* _PROBLEM_: Would you quote the material below from its first line through the line containing "bar('mullion', (XL, 0, ZS), (-1.05, 0.16, ZT), m_frame)", exactly and with both ends included?

* _GIVEN MATERIAL_:
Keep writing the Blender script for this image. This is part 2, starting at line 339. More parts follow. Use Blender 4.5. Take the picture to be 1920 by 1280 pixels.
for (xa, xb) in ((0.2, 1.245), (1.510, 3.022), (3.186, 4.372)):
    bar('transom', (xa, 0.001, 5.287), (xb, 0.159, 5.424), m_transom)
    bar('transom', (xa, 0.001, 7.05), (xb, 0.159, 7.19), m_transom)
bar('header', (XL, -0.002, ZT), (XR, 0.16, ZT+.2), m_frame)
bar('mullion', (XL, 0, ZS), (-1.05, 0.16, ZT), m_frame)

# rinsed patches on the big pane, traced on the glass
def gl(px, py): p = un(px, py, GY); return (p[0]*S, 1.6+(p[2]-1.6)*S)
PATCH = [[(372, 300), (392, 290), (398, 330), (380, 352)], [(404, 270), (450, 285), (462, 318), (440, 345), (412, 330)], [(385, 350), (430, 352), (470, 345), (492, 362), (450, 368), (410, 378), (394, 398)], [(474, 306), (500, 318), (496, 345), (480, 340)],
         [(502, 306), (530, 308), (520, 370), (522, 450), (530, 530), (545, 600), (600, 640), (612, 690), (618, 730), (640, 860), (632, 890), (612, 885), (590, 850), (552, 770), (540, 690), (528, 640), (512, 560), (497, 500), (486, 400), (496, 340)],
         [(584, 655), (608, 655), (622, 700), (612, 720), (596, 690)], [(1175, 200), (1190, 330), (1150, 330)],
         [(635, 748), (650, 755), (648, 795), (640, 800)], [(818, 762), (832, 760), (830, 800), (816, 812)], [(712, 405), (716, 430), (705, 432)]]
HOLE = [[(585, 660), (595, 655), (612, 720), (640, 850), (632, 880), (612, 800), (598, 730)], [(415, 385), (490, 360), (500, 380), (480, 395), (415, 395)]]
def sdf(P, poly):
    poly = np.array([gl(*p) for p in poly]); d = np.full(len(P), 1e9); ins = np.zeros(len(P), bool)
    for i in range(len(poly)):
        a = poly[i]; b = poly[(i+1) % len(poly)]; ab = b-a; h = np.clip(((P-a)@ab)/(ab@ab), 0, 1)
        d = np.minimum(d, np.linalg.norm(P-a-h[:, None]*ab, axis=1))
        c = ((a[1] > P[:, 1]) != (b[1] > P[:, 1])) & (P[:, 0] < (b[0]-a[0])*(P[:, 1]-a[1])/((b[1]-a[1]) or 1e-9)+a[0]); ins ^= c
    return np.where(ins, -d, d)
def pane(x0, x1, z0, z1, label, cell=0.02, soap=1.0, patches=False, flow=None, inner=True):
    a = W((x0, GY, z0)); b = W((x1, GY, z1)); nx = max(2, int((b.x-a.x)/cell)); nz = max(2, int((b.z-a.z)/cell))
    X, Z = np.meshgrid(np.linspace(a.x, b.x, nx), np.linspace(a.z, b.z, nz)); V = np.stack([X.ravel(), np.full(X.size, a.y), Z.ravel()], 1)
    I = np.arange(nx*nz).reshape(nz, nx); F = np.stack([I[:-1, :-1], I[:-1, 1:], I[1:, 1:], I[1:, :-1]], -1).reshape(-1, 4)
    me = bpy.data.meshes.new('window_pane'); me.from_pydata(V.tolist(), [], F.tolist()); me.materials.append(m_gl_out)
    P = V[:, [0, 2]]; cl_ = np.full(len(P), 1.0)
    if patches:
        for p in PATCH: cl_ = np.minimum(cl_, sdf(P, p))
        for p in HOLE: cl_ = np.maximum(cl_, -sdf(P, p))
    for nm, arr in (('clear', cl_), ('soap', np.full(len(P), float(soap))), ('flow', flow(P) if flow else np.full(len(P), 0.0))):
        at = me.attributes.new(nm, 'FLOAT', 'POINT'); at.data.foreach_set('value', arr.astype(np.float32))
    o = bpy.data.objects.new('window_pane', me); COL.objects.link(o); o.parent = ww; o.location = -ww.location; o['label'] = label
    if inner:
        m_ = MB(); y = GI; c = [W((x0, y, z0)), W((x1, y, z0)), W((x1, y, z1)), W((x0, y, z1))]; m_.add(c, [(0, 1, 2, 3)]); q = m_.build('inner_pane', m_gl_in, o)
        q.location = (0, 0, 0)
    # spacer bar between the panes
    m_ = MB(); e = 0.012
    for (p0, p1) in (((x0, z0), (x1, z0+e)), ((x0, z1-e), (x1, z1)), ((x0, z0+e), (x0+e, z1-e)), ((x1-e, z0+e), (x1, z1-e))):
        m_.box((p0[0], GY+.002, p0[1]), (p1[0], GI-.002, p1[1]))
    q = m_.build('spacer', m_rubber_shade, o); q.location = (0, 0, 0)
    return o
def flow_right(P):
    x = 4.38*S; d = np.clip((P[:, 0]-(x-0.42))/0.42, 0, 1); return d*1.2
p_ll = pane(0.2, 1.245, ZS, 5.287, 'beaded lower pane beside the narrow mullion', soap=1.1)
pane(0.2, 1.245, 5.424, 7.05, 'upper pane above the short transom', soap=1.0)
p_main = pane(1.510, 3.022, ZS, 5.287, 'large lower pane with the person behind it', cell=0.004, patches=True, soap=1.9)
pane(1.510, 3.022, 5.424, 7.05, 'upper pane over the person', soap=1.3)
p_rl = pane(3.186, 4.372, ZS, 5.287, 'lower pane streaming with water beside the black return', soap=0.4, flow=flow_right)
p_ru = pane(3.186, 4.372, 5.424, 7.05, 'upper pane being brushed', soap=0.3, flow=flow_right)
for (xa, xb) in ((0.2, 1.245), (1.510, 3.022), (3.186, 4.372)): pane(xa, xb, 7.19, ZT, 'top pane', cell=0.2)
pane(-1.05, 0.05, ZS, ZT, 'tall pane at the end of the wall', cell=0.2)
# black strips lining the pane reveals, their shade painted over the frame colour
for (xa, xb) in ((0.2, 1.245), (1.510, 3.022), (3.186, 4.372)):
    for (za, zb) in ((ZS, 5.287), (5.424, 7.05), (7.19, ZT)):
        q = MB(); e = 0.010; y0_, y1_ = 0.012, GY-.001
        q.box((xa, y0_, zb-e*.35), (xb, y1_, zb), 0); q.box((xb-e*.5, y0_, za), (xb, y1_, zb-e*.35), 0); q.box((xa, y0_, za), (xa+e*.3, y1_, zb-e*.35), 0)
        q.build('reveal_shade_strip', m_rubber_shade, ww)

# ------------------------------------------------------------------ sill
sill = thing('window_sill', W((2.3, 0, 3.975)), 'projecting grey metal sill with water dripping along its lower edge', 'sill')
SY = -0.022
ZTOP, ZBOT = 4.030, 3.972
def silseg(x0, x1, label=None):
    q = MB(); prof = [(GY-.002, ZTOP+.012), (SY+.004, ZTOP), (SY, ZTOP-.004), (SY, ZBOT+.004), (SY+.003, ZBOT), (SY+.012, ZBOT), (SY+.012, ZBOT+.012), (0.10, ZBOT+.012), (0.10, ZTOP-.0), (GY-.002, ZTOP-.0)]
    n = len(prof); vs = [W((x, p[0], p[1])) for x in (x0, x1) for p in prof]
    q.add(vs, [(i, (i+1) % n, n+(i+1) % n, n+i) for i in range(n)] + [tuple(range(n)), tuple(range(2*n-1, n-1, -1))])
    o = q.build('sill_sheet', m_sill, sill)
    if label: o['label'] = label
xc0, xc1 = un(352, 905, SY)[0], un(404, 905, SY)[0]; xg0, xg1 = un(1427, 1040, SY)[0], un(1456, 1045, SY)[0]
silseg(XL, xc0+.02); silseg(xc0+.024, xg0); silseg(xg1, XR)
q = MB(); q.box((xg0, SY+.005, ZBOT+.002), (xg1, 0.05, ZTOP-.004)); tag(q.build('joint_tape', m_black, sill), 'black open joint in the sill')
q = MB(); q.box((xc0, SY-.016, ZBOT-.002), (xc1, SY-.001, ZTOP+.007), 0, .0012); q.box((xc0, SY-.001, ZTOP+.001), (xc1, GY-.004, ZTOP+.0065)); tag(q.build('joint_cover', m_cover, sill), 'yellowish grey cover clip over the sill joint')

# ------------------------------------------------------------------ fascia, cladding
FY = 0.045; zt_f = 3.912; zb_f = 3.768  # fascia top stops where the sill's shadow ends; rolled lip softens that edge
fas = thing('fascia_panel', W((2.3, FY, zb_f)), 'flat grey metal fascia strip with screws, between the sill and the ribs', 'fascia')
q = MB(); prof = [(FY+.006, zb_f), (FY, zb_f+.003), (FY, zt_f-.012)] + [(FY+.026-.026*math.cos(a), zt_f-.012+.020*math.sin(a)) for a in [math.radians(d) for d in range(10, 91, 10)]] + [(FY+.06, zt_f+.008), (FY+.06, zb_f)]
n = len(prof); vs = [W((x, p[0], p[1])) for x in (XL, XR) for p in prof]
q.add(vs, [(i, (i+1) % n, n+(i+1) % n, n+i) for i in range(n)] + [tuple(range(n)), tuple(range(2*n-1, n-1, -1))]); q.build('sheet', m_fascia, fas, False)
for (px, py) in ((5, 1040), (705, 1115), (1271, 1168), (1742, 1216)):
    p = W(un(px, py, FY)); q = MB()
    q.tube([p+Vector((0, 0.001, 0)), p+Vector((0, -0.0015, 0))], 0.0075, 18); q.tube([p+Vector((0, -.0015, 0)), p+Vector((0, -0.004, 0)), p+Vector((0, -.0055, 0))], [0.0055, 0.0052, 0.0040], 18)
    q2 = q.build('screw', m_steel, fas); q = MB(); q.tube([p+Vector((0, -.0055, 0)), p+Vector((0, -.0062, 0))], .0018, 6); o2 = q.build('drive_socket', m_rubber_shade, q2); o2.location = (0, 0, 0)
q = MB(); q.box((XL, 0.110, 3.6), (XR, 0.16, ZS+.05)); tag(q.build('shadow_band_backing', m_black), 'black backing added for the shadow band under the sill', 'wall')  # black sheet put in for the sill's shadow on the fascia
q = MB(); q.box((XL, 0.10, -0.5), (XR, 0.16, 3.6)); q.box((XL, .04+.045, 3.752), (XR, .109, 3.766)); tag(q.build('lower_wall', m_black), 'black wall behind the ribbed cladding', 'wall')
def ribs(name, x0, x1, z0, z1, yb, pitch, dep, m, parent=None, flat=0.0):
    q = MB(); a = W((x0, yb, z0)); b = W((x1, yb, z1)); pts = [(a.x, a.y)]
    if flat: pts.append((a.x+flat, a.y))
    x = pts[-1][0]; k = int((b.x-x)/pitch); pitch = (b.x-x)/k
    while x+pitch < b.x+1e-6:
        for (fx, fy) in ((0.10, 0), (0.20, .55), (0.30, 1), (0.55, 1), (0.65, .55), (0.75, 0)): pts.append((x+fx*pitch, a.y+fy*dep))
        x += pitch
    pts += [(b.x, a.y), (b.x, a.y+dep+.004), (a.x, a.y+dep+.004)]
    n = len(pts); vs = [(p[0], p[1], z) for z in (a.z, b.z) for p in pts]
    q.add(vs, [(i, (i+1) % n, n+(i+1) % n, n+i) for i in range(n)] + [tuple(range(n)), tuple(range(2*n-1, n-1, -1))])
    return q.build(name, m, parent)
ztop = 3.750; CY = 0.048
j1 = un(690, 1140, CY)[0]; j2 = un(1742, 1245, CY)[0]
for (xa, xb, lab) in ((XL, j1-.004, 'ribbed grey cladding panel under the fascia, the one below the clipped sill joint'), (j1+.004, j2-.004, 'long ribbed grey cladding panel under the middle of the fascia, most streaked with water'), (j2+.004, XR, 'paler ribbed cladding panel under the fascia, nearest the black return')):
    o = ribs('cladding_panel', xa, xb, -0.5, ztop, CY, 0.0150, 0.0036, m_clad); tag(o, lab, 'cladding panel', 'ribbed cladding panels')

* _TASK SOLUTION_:
Keep writing the Blender script for this image. This is part 2, starting at line 339. More parts follow. Use Blender 4.5. Take the picture to be 1920 by 1280 pixels.
for (xa, xb) in ((0.2, 1.245), (1.510, 3.022), (3.186, 4.372)):
    bar('transom', (xa, 0.001, 5.287), (xb, 0.159, 5.424), m_transom)
    bar('transom', (xa, 0.001, 7.05), (xb, 0.159, 7.19), m_transom)
bar('header', (XL, -0.002, ZT), (XR, 0.16, ZT+.2), m_frame)
bar('mullion', (XL, 0, ZS), (-1.05, 0.16, ZT), m_frame)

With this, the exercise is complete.